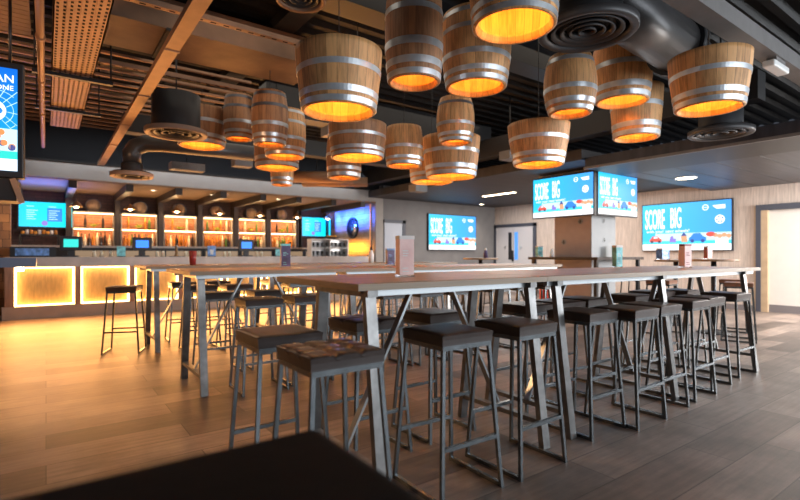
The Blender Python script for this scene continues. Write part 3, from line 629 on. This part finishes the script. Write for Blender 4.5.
def make_stool(label, tuft=0, leather='leather'):
    t = thing('bar_stool', label, 'bar stool')
    ob('cushion', leather, t, lambda bm: cushion(bm, tuft))
    a, f, s = .155, .202, .0185
    ob('seat_frame', 'stool_steel', t, lambda bm: (box(bm, -a-.01, a+.01, -a-.01, -a+.01, .744, .768), box(bm, -a-.01, a+.01, a-.01, a+.01, .744, .768), box(bm, -a-.01, -a+.01, -a+.01, a-.01, .744, .768), box(bm, a-.01, a+.01, -a+.01, a-.01, .744, .768)))
    for sx in (-1, 1):
        for sy in (-1, 1): ob('leg', 'stool_steel', t, lambda bm: bar(bm, (sx*f, sy*f, 0), (sx*a, sy*a, .75), s, s, (0, 1, 0)))
    zf = .27; ff = f-(f-a)*zf/.75
    for sy in (-1, 1): ob('footrest', 'stool_steel', t, lambda bm: bar(bm, (-ff+.01, sy*ff, zf), (ff-.01, sy*ff, zf), .02, .02))
    for sx in (-1, 1): ob('floor_runner', 'stool_steel', t, lambda bm: bar(bm, (sx*f, -f+.01, .013), (sx*f, f-.01, .013), .02, .022))
    return t
used = {}
def stool(x, y, label, group, rz=0, tuft=0, leather='leather'):
    """x, y: the seat's near left corner"""
    k = (tuft, leather); loc = (x+ST/2, y+ST/2, 0)
    if k in used: return dup(used[k], loc, rz, label, group)
    t = used[k] = make_stool(label, tuft, leather); t.location = loc; t.rotation_euler = (0, 0, rz); t['group'] = group; return t
G1 = 'stools along the front high tables'
stool(.815, 1.70, 'tufted dark leather stool at the near end of the front table, nearest the camera', G1, 0, 3)
stool(.815, 2.27, 'smooth dark leather stool at the near end of front table, bar side', G1)
for i, (x, y) in enumerate(((1.565, 1.79), (2.09, 1.77), (2.915, 1.87), (3.34, 1.79), (3.77, 1.82), (4.36, 1.85), (4.82, 1.90), (5.56, 1.94))):
    stool(x, y, f'{ORD[i]} dark stool from left along window side of front tables', G1, random.uniform(-.03, .03))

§

→ GOAL OF THE EXERCISE:
Return all the lines that contain the string "from".

→ TASK RESPONSE:
The Blender Python script for this scene continues. Write part 3, from line 629 on. This part finishes the script. Write for Blender 4.5.
    stool(x, y, f'{ORD[i]} dark stool from left along window side of front tables', G1, random.uniform(-.03, .03))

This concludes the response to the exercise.